Un Maestro del Siglo XIX
(Primera Parte B)

Por Alejandra Correas Vázquez


Pero él, obligado a residir en aquel entorno luego de dejar las aulas humanistas cordobesas, dábase sus propios gustos que iban a derivar en la fundación de una escuela zonal. Desde joven gustaba leerles y traducirles aquellos libros que hicieran la delicia de los cordobeses de antaño : Del griego al latín. Del latín al castellano.....Y por ende, del castellano al criollo.
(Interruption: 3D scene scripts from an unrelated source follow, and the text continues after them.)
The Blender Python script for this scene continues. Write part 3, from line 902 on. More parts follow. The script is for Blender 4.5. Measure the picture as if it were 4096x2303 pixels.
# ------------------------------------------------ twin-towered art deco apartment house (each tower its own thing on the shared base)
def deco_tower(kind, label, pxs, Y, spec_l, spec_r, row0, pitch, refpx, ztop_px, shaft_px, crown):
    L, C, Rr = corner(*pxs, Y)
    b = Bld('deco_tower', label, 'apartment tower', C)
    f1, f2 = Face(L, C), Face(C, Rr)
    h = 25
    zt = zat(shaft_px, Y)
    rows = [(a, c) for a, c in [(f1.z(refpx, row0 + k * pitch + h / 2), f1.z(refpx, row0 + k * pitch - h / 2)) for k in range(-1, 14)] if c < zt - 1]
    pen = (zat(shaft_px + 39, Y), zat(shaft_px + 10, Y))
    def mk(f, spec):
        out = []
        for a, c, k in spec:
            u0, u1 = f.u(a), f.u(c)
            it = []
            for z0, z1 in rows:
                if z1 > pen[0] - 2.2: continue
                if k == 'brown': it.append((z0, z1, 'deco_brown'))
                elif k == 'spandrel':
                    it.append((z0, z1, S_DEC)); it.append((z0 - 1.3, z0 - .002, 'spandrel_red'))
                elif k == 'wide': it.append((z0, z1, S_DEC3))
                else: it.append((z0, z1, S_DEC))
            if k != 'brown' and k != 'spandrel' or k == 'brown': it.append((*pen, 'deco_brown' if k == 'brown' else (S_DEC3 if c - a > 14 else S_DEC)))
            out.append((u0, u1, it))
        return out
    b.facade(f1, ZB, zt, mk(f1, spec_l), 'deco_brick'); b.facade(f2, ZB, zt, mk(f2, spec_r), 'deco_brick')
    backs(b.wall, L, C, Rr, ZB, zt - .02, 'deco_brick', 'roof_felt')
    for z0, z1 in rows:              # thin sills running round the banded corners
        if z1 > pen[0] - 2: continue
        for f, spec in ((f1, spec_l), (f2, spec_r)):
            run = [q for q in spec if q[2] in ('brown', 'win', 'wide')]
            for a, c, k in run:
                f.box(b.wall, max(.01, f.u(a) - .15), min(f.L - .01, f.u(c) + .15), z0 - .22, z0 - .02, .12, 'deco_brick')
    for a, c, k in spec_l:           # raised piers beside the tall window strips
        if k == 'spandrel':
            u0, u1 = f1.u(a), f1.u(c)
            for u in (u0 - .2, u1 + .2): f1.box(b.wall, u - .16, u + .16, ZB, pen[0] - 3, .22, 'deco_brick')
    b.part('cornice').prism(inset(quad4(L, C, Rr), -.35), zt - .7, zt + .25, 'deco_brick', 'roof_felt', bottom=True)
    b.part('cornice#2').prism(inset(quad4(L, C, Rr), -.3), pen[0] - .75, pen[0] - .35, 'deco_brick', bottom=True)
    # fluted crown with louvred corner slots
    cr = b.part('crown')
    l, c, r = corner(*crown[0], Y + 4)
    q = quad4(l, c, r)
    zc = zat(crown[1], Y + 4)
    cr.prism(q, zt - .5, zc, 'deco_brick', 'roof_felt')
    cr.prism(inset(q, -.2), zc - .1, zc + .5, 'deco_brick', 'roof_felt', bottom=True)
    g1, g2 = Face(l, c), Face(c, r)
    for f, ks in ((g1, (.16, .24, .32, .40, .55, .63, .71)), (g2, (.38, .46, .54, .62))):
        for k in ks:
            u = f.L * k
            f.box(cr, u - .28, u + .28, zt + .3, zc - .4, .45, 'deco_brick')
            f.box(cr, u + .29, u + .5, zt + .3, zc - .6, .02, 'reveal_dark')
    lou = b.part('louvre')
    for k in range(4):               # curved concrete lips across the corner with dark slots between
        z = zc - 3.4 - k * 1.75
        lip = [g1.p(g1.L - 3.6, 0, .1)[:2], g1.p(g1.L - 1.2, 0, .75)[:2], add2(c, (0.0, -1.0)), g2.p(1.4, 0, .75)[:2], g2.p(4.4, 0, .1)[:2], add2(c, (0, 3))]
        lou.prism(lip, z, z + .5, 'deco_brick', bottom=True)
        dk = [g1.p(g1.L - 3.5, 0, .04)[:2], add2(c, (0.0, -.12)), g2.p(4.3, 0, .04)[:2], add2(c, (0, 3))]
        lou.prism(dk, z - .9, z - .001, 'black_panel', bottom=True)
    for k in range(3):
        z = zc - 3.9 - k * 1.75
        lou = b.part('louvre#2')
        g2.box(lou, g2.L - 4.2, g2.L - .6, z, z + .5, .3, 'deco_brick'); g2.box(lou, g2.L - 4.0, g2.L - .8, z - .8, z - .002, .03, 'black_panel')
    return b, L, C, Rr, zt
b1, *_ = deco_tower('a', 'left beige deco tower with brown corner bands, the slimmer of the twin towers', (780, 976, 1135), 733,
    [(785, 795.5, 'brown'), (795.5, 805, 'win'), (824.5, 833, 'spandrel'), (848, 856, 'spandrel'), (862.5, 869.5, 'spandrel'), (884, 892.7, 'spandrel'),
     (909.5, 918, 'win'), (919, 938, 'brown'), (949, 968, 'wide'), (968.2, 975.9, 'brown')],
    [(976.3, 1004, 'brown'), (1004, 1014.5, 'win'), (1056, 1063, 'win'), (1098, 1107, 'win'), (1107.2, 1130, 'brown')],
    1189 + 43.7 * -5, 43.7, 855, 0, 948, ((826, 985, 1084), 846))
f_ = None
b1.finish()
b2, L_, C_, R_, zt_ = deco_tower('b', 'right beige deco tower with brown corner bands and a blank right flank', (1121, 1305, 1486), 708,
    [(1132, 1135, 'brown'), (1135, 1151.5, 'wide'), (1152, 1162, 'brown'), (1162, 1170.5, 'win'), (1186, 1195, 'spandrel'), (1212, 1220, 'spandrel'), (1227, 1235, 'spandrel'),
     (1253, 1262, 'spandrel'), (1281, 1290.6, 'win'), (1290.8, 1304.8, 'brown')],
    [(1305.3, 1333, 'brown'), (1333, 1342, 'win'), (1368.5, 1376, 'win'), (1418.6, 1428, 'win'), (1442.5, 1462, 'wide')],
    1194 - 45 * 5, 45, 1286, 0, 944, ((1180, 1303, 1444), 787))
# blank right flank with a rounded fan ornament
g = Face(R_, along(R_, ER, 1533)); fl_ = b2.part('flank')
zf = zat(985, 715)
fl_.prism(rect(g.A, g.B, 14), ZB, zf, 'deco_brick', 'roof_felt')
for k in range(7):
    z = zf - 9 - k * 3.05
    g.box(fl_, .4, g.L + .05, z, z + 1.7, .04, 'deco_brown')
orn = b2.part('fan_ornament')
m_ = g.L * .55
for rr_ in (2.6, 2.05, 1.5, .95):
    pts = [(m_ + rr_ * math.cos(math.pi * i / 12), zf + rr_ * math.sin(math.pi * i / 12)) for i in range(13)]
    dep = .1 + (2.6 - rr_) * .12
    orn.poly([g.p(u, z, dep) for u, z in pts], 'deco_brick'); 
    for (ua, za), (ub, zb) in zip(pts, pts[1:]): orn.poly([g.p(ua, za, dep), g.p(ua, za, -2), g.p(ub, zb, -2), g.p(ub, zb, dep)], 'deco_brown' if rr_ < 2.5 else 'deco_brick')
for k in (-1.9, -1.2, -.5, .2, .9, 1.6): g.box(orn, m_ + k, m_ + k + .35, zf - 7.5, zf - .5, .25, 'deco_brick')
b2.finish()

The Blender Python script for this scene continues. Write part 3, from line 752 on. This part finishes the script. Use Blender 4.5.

Para adaptar los temas a los gauchitos y changuitos —que fueran sus amiguitos de juegos antes de ser él un estudiante cordobés— y así hacerles comprender, que en el fondo la “bucólica” no es tan diferente de la “gauchesca”.

Sin duda allí nació su deseo de hacer en aquellas pampas, una escuela estatal, oficial, laica, gratuita.

La Docta Córdoba le dio los elementos de ensueño necesarios para enraizarse con la magia evocativa del tiempo. Toda esa alta literatura tan propia de los humanistas, transportábalo in mente, haciéndolo vivir en dos mundos (ya que el suyo real y verdadero era la rutinaria vida de estanciero). Y permitiéndole con ello penetrar en el climax erudito y pastoril de la Hélade, más que un cordobés citadino.

Pero también adquirió allí, en esa afamada casa de estudios creada por los Jesuitas de antaño la Universitas-Cordubensis-Tucumanae conocimientos técnicos profesionales, muy amplios, como hombre perteneciente a la Era del Progreso, cual él fuera.

De esa forma ingresó en las escuelas de ingeniería que iban abriéndose, como preludio a la gran Facultad de Ingeniería que más tarde programaríase en esta ciudad.

Aquello le permitió dedicarse a numerosas obras de construcción (escuela, iglesia, banco, casas) en lugares pampeanos donde todo esto era inédito. Incluso en la propia y progresista Córdoba finesecular, donde terminaba entonces el límite urbano (hoy calle Trejo al 800) en la actual Nueva Córdoba, cuyos terrenos adquirió y llenó de espléndidas casas. Claro es, tuvo numerosos hijos.

Sin duda, dada su personalidad, cuando inició estos estudios pensaría —de acuerdo con él mismo— en edificar un Partenón. O una Acrópolis. O un templo de Olimpia. Pero ello no iba a ser posible. La realidad habría de traerlo a la realidad misma. Pero soñó y propuso posibilidades nuevas, a pesar de ello. Era el suyo, ese mágico Siglo de las Luces, aún en Córdoba, aún en el distante Cono Sur... se crecía inevitablemente.

Hombre de fin de siglo, sus inquietudes “laicas” fueron en él una consigna y una meta irrevocable. Incluso dentro de la propia familia y de sus allegados más íntimos. Por ello mismo, su ahínco y perseverancia de una vida entera, habría de ser la escuela oficial y fiscal —laica—de la ciudad de Río Segundo (su patria chica, su Yajsta). Allí donde tendrían acceso los hijos de sus peones.

De la cual fue su propulsor, inversor, constructor, maestro y director... En aquellas épocas pioneras del siglo XIX, cuando la enseñanza comenzaba por fin, a independizarse de la conducción religiosa.

Ya no se conformaba con hacer una rueda de gauchos y changuitos a la hora de la Oración, y en vez de dirigir el rosario tradicional de todo patriarca criollo, leerles a Homero. Y viajar hacia Itaca junto con Ulises, enamorarse de Calipso o atontarse con Circe ...¡Esas hechiceras helénicas que tanto parecíanse a las “gualicheras” locales y vernáculas del mundo gauchesco!...

Ahora podía tañar la campana de clase y enseñarles a deletrear. Con el tiempo el gobierno finalmente reaccionó, con su ejemplo, y envió allí maestros rentados que pudieron reemplazarlo.

Este hombre laico, anticlerical, cívico, con el humanismo y el liberalismo de su generación, preocupóse de que a pesar de sus consignas, no se lo marcara como: “ateo”.